Lo más chévere, si hubiera algo chévere en medio de la pérdida de la libertad, es darse cuenta que los intelectuales viven en otro mundo, no sirven para un trabajo sencillo, como pintar una pared o poner una repisa, me dice Mateo, “por eso los presos desprecian la actividad intelectual, pues esos debates en la vida de un preso no le sirven para nada”. Y recalca su idea preguntando: “¿para qué sirve un posdoctorado si no saben cocinar un arroz?. Para los presos, la universidad no es una posibilidad en sus vidas”.
Lo más duro, todas las injusticias de la justicia y la complicidad de algunos abogados. Por ejemplo, uno de sus compañeros de patio intentó robar un bus con una pistola de plástico “y el abogado dejó que le metieran porte ilegal de armas”. Lo importante me dice Mateo, no es esclarecer la verdad sino condenar. Por eso se insiste tanto en la autoinculpación. Y lo más feo, fue la primera noche. Estaba lloviendo mucho en las celdas primarias, donde alojan a los recién llegados y se le mojaron los zapatos y la colchoneta.
Mateo no es el único procesado por esos hechos, el otro detenido es un muchacho de Bosa, que abandonó la universidad para trabajar de taxista y que, al parecer, tuvo la mala suerte de estar en el momento y lugar inadecuado.
Mateo agradece la solidaridad que lo ha acompañado. Hay profesores y estudiantes que le han hecho saber de su apoyo, el Departamento de Sociología publicó una declaración, pero la Universidad como tal no se ha pronunciado. Más allá de un pronunciamiento, lo que le preocupa a Mateo es el afán de algunos académicos por separar los temas políticos de la vida universitaria. Insiste en que el problema no es solamente su caso, “puede que yo salga pero ahí queda ese sistema judicial”.

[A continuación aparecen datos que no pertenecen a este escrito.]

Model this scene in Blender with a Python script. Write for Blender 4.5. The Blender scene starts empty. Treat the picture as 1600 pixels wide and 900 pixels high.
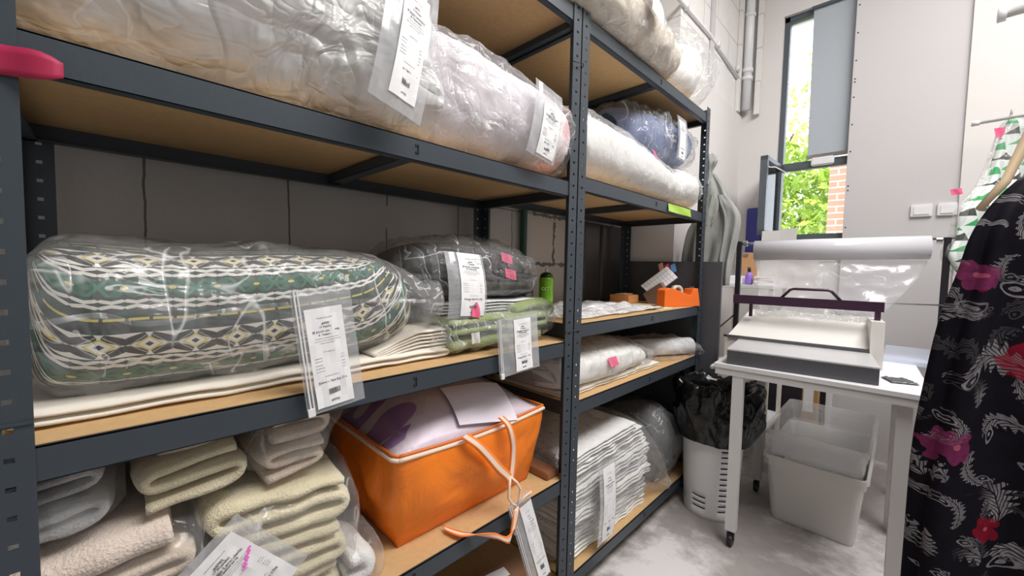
import bpy, bmesh, math, random
from math import sin, cos, pi, radians, sqrt, atan2
from mathutils import Vector, Matrix, noise
random.seed(7)
S = bpy.context.scene
COL = S.collection
V = Vector

# ------------------------------------------------------------------ camera
Fw = V((-0.70047, 0.71165, -0.05382)).normalized()
Rt = V((0.71174, 0.70213, 0.02078)).normalized()
Up = Rt.cross(Fw)
cam = bpy.data.cameras.new('camera')
cam.sensor_width = 36; cam.lens = 623.29 / 1600 * 36; cam.clip_start = 0.02
co = bpy.data.objects.new('camera', cam); COL.objects.link(co)
co.matrix_world = Matrix(((Rt.x, Up.x, -Fw.x, 0.7992), (Rt.y, Up.y, -Fw.y, 0.0717), (Rt.z, Up.z, -Fw.z, 1.2363), (0, 0, 0, 1)))
S.camera = co

# ------------------------------------------------------------------ light
S.view_settings.view_transform = 'Standard'; S.view_settings.look = 'None'
S.view_settings.gamma = 1; S.view_settings.use_curve_mapping = False
S.view_settings.exposure = 0.1
w = bpy.data.worlds.new('sky'); S.world = w; w.use_nodes = True
bg = w.node_tree.nodes['Background']; bg.inputs[0].default_value = (0.86, 0.93, 1, 1); bg.inputs[1].default_value = 3.0

def lamp(name, kind, loc, rot, energy, color=(1, 1, 1), sx=1, sy=1):
    l = bpy.data.lights.new(name, kind); l.energy = energy; l.color = color
    if kind == 'AREA': l.shape = 'RECTANGLE'; l.size = sx; l.size_y = sy
    o = bpy.data.objects.new(name, l); o.location = loc; o.rotation_euler = rot; COL.objects.link(o)
    return l
sun = lamp('sun', 'SUN', (0, -5, 9), (radians(42), 0, radians(-20)), 4.5, (1, .96, .88)); sun.angle = 0.02
lamp('ceiling_light', 'AREA', (1.55, 1.3, 3.72), (0, 0, 0), 118, (1, .97, .95), 1.2, 2.0)
lamp('ceiling_light', 'AREA', (1.9, 2.7, 3.72), (0, 0, 0), 26, (1, .97, .95), 1.0, 1.0)
lamp('room_fill', 'AREA', (3.4, -0.4, 1.7), (0, radians(90), 0), 9, (.95, .97, 1), 2.6, 3.4)  # added fill lamp from the right; the wall there has no opening
lamp('room_fill', 'AREA', (1.6, -2.1, 1.6), (radians(90), 0, 0), 4, (1, .97, .94), 2.4, 2.2)  # weaker added fill from behind the camera, in place of bounced light

# ------------------------------------------------------------------ node helpers
class N:
    """wraps a socket so that patterns can be written as plain arithmetic"""
    nt = None
    def __init__(s, k): s.k = k
def _m(op, *a):
    n = N.nt.nodes.new('ShaderNodeMath'); n.operation = op
    for i, x in enumerate(a):
        if isinstance(x, N): N.nt.links.new(x.k, n.inputs[i])
        else: n.inputs[i].default_value = x
    return N(n.outputs[0])
N.__add__ = lambda a, b: _m('ADD', a, b); N.__radd__ = lambda a, b: _m('ADD', b, a)
N.__sub__ = lambda a, b: _m('SUBTRACT', a, b); N.__rsub__ = lambda a, b: _m('SUBTRACT', b, a)
N.__mul__ = lambda a, b: _m('MULTIPLY', a, b); N.__rmul__ = lambda a, b: _m('MULTIPLY', b, a)
N.__truediv__ = lambda a, b: _m('DIVIDE', a, b); N.__rtruediv__ = lambda a, b: _m('DIVIDE', b, a)
def fr(a): return _m('FRACT', a)
def fl(a): return _m('FLOOR', a)
def ab(a): return _m('ABSOLUTE', a)
def sn(a): return _m('SINE', a)
def cs(a): return _m('COSINE', a)
def lt(a, b): return _m('LESS_THAN', a, b)
def gt(a, b): return _m('GREATER_THAN', a, b)
def mx(a, b): return _m('MAXIMUM', a, b)
def mn(a, b): return _m('MINIMUM', a, b)
def at2(a, b): return _m('ARCTAN2', a, b)
def sq(a): return _m('SQRT', a)
def band(a, lo, hi): return gt(a, lo) * lt(a, hi)
def link(a, b): N.nt.links.new(a, b)
def col4(c): return tuple(c) + (1,) if len(c) == 3 else c
def mixc(f, a, b):
    n = N.nt.nodes.new('ShaderNodeMix'); n.data_type = 'RGBA'
    if isinstance(f, N): link(f.k, n.inputs[0])
    else: n.inputs[0].default_value = f
    for i, x in ((6, a), (7, b)):
        if isinstance(x, N): link(x.k, n.inputs[i])
        else: n.inputs[i].default_value = col4(x)
    return N(n.outputs[2])
def coords(kind='Object'):
    t = N.nt.nodes.new('ShaderNodeTexCoord'); s = N.nt.nodes.new('ShaderNodeSeparateXYZ')
    link(t.outputs[kind], s.inputs[0]); return N(s.outputs[0]), N(s.outputs[1]), N(s.outputs[2])
def vec(x, y, z=0.0):
    c = N.nt.nodes.new('ShaderNodeCombineXYZ')
    for i, a in enumerate((x, y, z)):
        if isinstance(a, N): link(a.k, c.inputs[i])
        else: c.inputs[i].default_value = a
    return N(c.outputs[0])
def tnoise(scale, detail=3, v=None, dist=0.0, kind='Object', rough=.5):
    n = N.nt.nodes.new('ShaderNodeTexNoise'); n.inputs['Scale'].default_value = scale
    n.inputs['Detail'].default_value = detail; n.inputs['Distortion'].default_value = dist; n.inputs['Roughness'].default_value = rough
    if v is None:
        t = N.nt.nodes.new('ShaderNodeTexCoord'); link(t.outputs[kind], n.inputs['Vector'])
    else: link(v.k, n.inputs['Vector'])
    return N(n.outputs[0])
def voro(scale, feature='DISTANCE_TO_EDGE', v=None, out=0, rnd=1.0):
    n = N.nt.nodes.new('ShaderNodeTexVoronoi'); n.feature = feature; n.inputs['Scale'].default_value = scale; n.inputs['Randomness'].default_value = rnd
    if v is None:
        t = N.nt.nodes.new('ShaderNodeTexCoord'); link(t.outputs['Object'], n.inputs['Vector'])
    else: link(v.k, n.inputs['Vector'])
    return N(n.outputs[out])
def bump(h, strength=.3, dist=.01):
    b = N.nt.nodes.new('ShaderNodeBump'); b.inputs['Strength'].default_value = strength; b.inputs['Distance'].default_value = dist
    link(h.k, b.inputs['Height']); return b.outputs[0]
def newmat(name):
    m = bpy.data.materials.new(name); m.use_nodes = True; N.nt = m.node_tree
    return m, m.node_tree.nodes['Principled BSDF']
def mat(name, color, rough=.6, metal=0, bs=0, bstr=.3, bdist=.004, var=0, vs=8, trans=0, spec=.5, sheen=0, sss=0):
    m, p = newmat(name)
    p.inputs['Base Color'].default_value = col4(color); p.inputs['Roughness'].default_value = rough
    p.inputs['Metallic'].default_value = metal; p.inputs['Specular IOR Level'].default_value = spec
    p.inputs['Transmission Weight'].default_value = trans; p.inputs['Sheen Weight'].default_value = sheen
    if var:
        k = tnoise(vs, 4); c2 = tuple(max(0, c * (1 - var)) for c in color)
        link(mixc(k, c2, tuple(min(1, c * (1 + var * .5)) for c in color)).k, p.inputs['Base Color'])
    if bs: link(bump(tnoise(bs, 5), bstr, bdist), p.inputs['Normal'])
    return m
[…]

Antes de terminar la visita, hablo con otros presos, quienes me cuentan la historia de un guerrillero de las FARC que colocó una tutela para conseguir una cirugía de próstata y el Inpec apeló la tutela. Cuando pregunto por sus rutinas, pareciera que los presos se congelaran en el tiempo y, en medio de sus precarias condiciones de vida, practicaran el arte de no hacer absolutamente nada.
La ruta de salida es conocida: abrazos de despedida, revisión de sellos, entrega de documentos y finalmente la calle. La cárcel es, entre otras cosas, un corral de chivos expiatorios de una sociedad que no se quiere mirar al espejo y, como en el caso de Mateo, un espacio de reclusión de quienes son víctimas de las injusticias de la justicia.